-------- Given data

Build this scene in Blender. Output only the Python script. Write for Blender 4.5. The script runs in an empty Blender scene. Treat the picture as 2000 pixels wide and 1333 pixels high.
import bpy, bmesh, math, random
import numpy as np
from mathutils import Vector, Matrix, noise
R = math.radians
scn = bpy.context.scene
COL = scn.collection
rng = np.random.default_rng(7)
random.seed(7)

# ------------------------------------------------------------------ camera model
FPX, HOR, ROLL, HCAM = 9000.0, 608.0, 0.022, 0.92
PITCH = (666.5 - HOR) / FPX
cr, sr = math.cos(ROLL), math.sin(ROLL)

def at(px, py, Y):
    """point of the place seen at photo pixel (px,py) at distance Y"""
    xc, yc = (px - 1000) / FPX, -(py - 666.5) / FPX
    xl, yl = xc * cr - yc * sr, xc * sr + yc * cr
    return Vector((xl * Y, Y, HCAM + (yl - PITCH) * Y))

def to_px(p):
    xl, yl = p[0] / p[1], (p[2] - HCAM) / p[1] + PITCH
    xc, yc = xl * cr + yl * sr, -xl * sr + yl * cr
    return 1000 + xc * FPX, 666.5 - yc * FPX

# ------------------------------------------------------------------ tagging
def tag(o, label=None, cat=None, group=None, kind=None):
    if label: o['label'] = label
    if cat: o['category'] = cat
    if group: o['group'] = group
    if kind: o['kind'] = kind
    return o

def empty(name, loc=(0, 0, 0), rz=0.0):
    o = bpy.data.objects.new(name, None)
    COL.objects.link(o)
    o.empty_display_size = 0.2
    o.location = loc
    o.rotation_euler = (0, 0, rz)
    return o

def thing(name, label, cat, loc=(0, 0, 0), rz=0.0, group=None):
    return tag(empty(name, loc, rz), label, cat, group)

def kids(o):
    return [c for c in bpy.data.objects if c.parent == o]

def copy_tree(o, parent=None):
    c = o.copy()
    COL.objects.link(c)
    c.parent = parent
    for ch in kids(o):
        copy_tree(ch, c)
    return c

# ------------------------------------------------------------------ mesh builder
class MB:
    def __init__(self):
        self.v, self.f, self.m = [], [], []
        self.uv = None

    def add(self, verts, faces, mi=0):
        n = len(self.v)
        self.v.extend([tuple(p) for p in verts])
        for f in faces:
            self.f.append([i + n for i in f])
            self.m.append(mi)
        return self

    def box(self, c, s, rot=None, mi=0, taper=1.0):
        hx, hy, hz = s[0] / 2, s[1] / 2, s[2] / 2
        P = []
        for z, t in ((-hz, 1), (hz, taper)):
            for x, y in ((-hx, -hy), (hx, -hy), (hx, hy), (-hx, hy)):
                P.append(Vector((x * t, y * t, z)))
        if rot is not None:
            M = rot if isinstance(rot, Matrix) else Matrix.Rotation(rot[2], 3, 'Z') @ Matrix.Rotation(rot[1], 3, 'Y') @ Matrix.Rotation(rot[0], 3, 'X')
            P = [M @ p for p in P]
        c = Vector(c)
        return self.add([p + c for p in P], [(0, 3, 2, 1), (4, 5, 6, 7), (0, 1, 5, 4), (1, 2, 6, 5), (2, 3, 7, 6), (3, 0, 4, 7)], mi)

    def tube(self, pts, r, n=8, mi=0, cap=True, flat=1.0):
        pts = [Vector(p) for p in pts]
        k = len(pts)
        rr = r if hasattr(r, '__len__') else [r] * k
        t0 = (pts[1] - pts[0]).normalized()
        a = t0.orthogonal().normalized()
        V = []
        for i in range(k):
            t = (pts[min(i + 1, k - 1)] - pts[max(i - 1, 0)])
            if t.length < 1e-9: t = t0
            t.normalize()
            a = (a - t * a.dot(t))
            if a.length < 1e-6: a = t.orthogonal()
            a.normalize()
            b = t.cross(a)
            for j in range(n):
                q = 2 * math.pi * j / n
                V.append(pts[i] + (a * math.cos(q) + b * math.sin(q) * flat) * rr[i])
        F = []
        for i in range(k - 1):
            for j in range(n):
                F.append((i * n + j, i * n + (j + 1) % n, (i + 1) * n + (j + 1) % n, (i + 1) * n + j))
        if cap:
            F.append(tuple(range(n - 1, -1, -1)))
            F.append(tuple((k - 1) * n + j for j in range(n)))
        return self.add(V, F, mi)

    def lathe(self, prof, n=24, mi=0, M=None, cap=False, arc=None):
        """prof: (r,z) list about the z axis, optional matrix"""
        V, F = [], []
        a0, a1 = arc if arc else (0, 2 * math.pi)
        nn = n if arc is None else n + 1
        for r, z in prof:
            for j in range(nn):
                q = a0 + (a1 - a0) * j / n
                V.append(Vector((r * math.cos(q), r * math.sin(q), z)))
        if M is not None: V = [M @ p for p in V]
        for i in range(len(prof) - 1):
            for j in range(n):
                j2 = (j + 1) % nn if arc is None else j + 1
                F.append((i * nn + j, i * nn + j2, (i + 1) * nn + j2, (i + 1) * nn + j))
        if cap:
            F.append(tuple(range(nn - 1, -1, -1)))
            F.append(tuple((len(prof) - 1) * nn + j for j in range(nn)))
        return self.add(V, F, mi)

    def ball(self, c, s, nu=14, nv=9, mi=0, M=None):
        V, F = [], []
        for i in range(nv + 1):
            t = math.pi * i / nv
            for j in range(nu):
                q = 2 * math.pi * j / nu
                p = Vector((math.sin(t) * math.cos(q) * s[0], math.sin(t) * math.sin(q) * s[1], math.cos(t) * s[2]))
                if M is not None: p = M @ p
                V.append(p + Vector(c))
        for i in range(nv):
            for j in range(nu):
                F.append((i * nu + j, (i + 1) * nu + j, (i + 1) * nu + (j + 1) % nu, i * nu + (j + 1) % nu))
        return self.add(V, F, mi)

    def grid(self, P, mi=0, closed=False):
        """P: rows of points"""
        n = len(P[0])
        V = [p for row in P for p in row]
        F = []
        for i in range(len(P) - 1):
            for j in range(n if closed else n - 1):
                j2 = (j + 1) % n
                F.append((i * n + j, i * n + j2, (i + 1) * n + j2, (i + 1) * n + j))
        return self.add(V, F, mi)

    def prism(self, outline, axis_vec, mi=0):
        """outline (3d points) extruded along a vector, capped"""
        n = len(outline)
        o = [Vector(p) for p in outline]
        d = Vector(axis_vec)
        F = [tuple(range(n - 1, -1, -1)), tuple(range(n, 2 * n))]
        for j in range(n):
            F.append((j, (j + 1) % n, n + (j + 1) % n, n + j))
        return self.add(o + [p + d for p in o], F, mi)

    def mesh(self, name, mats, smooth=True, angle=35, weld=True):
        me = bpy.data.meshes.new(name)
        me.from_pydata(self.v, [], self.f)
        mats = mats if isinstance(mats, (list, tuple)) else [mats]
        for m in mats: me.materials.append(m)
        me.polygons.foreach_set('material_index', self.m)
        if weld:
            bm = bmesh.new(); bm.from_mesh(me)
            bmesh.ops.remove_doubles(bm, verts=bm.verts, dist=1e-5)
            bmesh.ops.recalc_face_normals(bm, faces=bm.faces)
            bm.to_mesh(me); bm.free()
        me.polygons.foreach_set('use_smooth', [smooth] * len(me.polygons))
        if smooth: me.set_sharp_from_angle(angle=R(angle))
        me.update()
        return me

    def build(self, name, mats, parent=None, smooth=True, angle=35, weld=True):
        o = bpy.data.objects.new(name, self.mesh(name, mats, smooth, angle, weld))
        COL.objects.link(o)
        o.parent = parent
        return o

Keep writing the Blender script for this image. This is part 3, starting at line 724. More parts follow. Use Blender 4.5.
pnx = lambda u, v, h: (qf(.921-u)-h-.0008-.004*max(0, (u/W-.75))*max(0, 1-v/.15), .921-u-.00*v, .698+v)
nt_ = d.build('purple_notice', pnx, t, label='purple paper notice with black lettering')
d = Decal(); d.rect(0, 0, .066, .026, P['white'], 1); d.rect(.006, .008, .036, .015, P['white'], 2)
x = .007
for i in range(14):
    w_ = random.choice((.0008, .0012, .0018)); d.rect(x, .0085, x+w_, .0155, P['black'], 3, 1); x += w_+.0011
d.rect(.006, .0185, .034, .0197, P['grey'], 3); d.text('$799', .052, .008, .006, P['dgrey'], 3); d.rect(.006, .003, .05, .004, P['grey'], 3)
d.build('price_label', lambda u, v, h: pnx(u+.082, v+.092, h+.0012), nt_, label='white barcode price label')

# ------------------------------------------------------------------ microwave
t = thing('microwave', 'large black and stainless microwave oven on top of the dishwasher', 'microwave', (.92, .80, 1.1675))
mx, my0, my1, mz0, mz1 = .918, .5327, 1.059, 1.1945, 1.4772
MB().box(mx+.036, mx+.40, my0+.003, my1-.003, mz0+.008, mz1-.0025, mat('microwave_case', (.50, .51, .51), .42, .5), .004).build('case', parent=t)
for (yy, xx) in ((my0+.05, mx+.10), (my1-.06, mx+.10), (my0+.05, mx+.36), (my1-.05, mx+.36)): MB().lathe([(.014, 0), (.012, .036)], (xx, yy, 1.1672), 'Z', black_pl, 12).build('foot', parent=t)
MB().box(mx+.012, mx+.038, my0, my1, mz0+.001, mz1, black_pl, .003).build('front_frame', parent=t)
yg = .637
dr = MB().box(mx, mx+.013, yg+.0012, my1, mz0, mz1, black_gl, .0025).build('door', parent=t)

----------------

#### [Exercise directions]
Identify and copy lines that hold the string "script".

#### [Full response]
Build this scene in Blender. Output only the Python script. Write for Blender 4.5. The script runs in an empty Blender scene. Treat the picture as 2000 pixels wide and 1333 pixels high.
Keep writing the Blender script for this image. This is part 3, starting at line 724. More parts follow. Use Blender 4.5.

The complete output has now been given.